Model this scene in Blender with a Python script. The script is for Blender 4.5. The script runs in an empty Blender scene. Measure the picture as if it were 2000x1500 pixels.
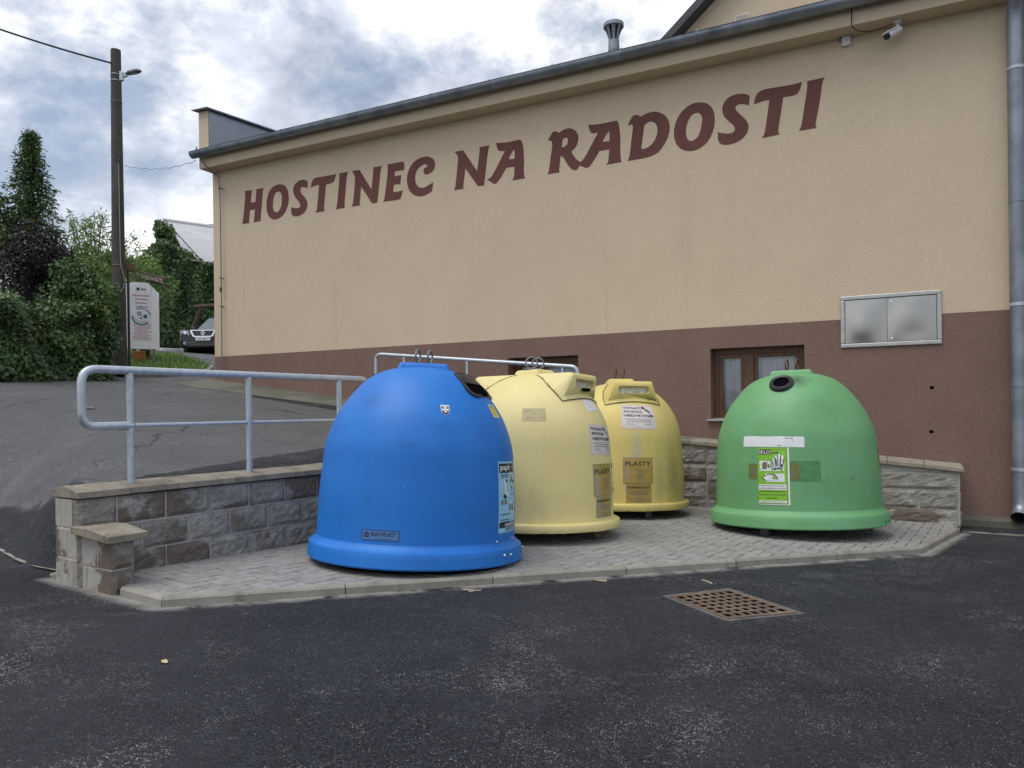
import bpy, bmesh, math, random
import numpy as np
from mathutils import Vector, Matrix, noise as mnoise
R = math.radians
random.seed(7)
rng = np.random.default_rng(11)
scene = bpy.context.scene
COL = scene.collection

# ------------------------------------------------------------------ camera
cam_d = bpy.data.cameras.new('camera')
cam = bpy.data.objects.new('camera', cam_d); COL.objects.link(cam)
cam_d.sensor_fit = 'HORIZONTAL'; cam_d.sensor_width = 36.0
cam_d.lens = 36.0 * 1450 / 2000
cam_d.shift_y = 50 / 2000
cam_d.clip_start = 0.05; cam_d.clip_end = 2000
YAW = R(26.5414); ROLL = R(0.7); CAMZ = 1.10
cam.matrix_world = (Matrix.Translation((0, 0, CAMZ)) @ Matrix.Rotation(YAW, 4, 'Z')
                    @ Matrix.Rotation(R(90), 4, 'X') @ Matrix.Rotation(-ROLL, 4, 'Z'))
scene.camera = cam
scene.render.resolution_x = 1024; scene.render.resolution_y = 768

# ------------------------------------------------------------------ sky and light
SUN_EL, SUN_AZ = R(66), R(215)          # azimuth of the sun, degrees from +Y clockwise
world = bpy.data.worlds.new('World'); scene.world = world; world.use_nodes = True
nt = world.node_tree; nt.nodes.clear()
def wn(t, **k):
    n = nt.nodes.new(t)
    for a, b in k.items(): setattr(n, a, b)
    return n
sky = wn('ShaderNodeTexSky', sky_type='NISHITA'); sky.sun_disc = False
sky.sun_elevation = SUN_EL; sky.sun_rotation = SUN_AZ; sky.air_density = 1.2; sky.dust_density = 1.5
tc = wn('ShaderNodeTexCoord')
mp = wn('ShaderNodeMapping'); mp.inputs['Scale'].default_value = (1, 1, 1.5); mp.inputs['Location'].default_value = (2.5, 7.1, 5.8)
nt.links.new(tc.outputs['Generated'], mp.inputs['Vector'])
n1 = wn('ShaderNodeTexNoise'); n1.inputs['Scale'].default_value = 1.9; n1.inputs['Detail'].default_value = 9; n1.inputs['Roughness'].default_value = .62; n1.inputs['Distortion'].default_value = .35
n2 = wn('ShaderNodeTexNoise'); n2.inputs['Scale'].default_value = 5.2; n2.inputs['Detail'].default_value = 8; n2.inputs['Roughness'].default_value = .6
nt.links.new(mp.outputs[0], n1.inputs['Vector']); nt.links.new(mp.outputs[0], n2.inputs['Vector'])
r1 = wn('ShaderNodeValToRGB'); e = r1.color_ramp.elements
e[0].position = .37; e[0].color = (3.7, 4.05, 4.9, 1); e[1].position = .59; e[1].color = (9.6, 9.6, 9.7, 1)
m_ = r1.color_ramp.elements.new(.485); m_.color = (5.6, 6.0, 6.9, 1)
nt.links.new(n1.outputs['Fac'], r1.inputs['Fac'])
r2 = wn('ShaderNodeValToRGB'); e = r2.color_ramp.elements
e[0].position = .32; e[0].color = (.80, .82, .86, 1); e[1].position = .62; e[1].color = (1.26, 1.25, 1.23, 1)
nt.links.new(n2.outputs['Fac'], r2.inputs['Fac'])
mul = wn('ShaderNodeMix', data_type='RGBA', blend_type='MULTIPLY'); mul.inputs[0].default_value = 1
nt.links.new(r1.outputs[0], mul.inputs[6]); nt.links.new(r2.outputs[0], mul.inputs[7])
cov = wn('ShaderNodeValToRGB'); e = cov.color_ramp.elements
e[0].position = .36; e[0].color = (.35, .35, .35, 1); e[1].position = .50; e[1].color = (1, 1, 1, 1)
nt.links.new(n2.outputs['Fac'], cov.inputs['Fac'])
mix = wn('ShaderNodeMix', data_type='RGBA')
nt.links.new(cov.outputs[0], mix.inputs[0]); nt.links.new(sky.outputs[0], mix.inputs[6]); nt.links.new(mul.outputs[2], mix.inputs[7])
bg = wn('ShaderNodeBackground'); bg.inputs['Strength'].default_value = .092
out = wn('ShaderNodeOutputWorld')
nt.links.new(mix.outputs[2], bg.inputs['Color']); nt.links.new(bg.outputs[0], out.inputs['Surface'])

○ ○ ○

**GIVEN INSTRUCTION:** Could the lines from the top of the material through the line with "COL = scene.collection" be repeated exactly, pictures left out?

**OUTPUT FOR THIS TASK:**
Model this scene in Blender with a Python script. The script is for Blender 4.5. The script runs in an empty Blender scene. Measure the picture as if it were 2000x1500 pixels.
import bpy, bmesh, math, random
import numpy as np
from mathutils import Vector, Matrix, noise as mnoise
R = math.radians
random.seed(7)
rng = np.random.default_rng(11)
scene = bpy.context.scene
COL = scene.collection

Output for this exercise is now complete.